Johnson is also accused of forging a dead woman’s name on an insurance check and then stealing the check.

Among other things, the probable cause affidavit filed by the Chesterton Police Department alleges that one of Johnson’s clients was a woman who belonged to Johnson’s church, to whom he promised a 30-percent return on a $60,000 investment--in a real estate project--from the woman’s National Steel retirement account. Five years after signing the promissory note, Johnson told the woman that a downturn in the economy had halted work on the project, yet the woman kept receiving statements from a trust company showing a balance of $59,000 or more and didn’t realize that she’d lost all of her money until she talked to her son about the situation, the affidavit states.

Revocation of Johnson’s

Broker’s License

Johnson was for years a familiar face in the Duneland real estate market. Then, in November 2010, the Indiana Attorney General’s Office brought a 33-count administrative complaint against him alleging numerous improprieties. In June 2012, Johnson and the Indiana Real Estate Commission (IREC) reached a negotiated settlement under which the IREC suspended his broker’s license for three years and ordered him to pay $15,000 in consumer restitution.

But when Johnson failed to pay the first $5,000 installment of that restitution, the IREC revoked his license permanently.

The IREC previously concluded the following about Johnson’s business practices:

* That he “engaged in material deception” by providing advice on bankruptcy filings without a license to practice law.

* That he had “become unfit to practice due to failure to keep abreast of current theory” as well as to “professional incompetence.”

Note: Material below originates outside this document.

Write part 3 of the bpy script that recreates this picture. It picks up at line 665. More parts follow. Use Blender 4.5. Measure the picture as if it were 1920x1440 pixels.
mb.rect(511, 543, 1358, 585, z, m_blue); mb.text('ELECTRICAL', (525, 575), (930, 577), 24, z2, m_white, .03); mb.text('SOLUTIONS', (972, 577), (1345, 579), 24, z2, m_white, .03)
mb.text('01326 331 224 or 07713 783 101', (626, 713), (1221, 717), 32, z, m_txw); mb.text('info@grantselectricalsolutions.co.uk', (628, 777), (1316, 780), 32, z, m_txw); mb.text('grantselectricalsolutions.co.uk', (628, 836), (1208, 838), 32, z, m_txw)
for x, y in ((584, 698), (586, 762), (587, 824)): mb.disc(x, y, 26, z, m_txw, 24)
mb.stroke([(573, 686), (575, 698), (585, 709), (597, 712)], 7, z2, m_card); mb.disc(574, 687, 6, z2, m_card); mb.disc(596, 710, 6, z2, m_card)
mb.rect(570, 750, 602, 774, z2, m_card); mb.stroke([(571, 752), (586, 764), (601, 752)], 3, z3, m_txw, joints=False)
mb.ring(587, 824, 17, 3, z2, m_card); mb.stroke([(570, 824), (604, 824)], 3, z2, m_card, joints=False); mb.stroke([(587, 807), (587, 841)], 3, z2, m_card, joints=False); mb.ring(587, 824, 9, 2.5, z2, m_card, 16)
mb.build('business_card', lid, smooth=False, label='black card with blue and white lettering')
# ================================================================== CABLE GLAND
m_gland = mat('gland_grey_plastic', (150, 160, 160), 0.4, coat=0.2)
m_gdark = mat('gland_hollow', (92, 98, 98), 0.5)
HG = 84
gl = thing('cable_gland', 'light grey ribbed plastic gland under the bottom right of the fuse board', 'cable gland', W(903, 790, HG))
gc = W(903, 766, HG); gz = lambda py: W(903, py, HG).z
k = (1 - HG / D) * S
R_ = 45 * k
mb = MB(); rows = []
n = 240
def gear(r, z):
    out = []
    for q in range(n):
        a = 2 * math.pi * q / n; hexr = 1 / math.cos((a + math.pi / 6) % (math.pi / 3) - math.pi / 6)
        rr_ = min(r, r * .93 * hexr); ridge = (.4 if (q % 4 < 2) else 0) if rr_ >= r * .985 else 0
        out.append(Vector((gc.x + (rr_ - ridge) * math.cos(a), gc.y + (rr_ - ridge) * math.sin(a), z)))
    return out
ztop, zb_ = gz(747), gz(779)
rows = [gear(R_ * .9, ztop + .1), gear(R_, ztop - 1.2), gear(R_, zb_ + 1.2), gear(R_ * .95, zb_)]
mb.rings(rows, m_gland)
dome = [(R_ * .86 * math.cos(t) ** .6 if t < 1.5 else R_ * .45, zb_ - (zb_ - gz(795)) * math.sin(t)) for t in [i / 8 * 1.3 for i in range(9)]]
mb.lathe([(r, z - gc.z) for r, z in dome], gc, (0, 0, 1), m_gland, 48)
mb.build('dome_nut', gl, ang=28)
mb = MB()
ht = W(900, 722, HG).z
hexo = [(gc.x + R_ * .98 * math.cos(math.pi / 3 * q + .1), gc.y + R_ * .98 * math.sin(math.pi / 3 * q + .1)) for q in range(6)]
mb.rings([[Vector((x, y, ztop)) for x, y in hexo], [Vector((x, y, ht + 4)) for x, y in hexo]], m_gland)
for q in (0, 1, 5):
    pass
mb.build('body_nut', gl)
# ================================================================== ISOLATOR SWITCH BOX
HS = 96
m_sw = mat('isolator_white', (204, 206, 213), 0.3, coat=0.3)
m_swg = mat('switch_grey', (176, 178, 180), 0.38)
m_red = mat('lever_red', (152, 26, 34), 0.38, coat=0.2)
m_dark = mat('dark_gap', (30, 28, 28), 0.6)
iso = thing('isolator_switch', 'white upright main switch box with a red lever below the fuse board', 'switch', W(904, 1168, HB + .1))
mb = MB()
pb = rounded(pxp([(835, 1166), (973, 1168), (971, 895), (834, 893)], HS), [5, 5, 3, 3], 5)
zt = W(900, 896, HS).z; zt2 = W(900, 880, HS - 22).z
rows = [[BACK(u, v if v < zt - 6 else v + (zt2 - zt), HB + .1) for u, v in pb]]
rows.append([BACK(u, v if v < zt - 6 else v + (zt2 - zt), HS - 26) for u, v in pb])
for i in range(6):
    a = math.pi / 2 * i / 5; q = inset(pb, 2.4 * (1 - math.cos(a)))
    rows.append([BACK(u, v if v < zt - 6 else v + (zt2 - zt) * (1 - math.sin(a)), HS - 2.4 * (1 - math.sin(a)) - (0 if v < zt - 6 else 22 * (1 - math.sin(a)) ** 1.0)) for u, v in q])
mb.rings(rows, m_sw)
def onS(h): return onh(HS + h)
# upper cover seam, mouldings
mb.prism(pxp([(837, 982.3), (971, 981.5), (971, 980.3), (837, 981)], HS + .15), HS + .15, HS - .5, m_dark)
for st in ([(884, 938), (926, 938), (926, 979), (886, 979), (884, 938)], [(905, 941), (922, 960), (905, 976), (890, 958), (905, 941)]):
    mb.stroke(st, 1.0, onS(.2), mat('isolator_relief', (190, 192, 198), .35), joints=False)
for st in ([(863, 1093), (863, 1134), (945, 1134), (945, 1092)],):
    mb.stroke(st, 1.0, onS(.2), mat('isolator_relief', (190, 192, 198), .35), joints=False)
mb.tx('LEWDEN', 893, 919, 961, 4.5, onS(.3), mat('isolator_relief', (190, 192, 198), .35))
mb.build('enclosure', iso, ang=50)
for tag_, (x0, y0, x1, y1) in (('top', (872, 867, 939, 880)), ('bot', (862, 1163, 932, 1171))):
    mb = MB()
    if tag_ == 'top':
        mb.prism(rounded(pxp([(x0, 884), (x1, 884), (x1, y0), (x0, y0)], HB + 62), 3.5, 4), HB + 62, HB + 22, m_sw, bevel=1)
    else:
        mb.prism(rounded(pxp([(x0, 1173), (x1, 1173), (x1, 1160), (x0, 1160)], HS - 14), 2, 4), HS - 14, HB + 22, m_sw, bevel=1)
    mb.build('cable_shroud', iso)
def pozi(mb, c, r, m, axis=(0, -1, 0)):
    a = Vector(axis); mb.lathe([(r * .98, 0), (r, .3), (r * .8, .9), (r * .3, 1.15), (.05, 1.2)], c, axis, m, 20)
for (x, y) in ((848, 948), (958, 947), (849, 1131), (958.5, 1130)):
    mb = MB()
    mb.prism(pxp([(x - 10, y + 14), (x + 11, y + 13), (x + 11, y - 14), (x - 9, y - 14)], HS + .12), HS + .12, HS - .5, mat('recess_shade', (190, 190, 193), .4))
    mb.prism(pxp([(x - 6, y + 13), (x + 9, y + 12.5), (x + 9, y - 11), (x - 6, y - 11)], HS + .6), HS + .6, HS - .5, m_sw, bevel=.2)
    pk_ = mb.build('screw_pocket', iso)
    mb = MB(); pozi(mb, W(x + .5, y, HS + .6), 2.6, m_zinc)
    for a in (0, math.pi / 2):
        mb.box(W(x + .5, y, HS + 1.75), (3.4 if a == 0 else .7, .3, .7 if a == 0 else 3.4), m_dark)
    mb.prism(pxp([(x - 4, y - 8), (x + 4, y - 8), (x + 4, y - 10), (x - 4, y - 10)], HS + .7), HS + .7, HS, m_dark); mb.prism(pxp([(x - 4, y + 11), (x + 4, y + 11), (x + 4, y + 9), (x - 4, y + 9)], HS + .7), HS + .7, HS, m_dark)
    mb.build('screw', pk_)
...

* That Johnson failed to notify a client whose house he said he would purchase that the property was subsequently sold at a sheriff’s sale, but he continued to collect rental payments totaling $1,800 from the tenants of the property while at the same time failing to pay the mortgage on the property.

The Jury Trial

Prosecuting Attorney Brian Gensel told the Chesterton Tribune last week that an attorney from the Securities Division of the Indiana Secretary of State’s Office will be assisting the prosecution at Johnson’s trial.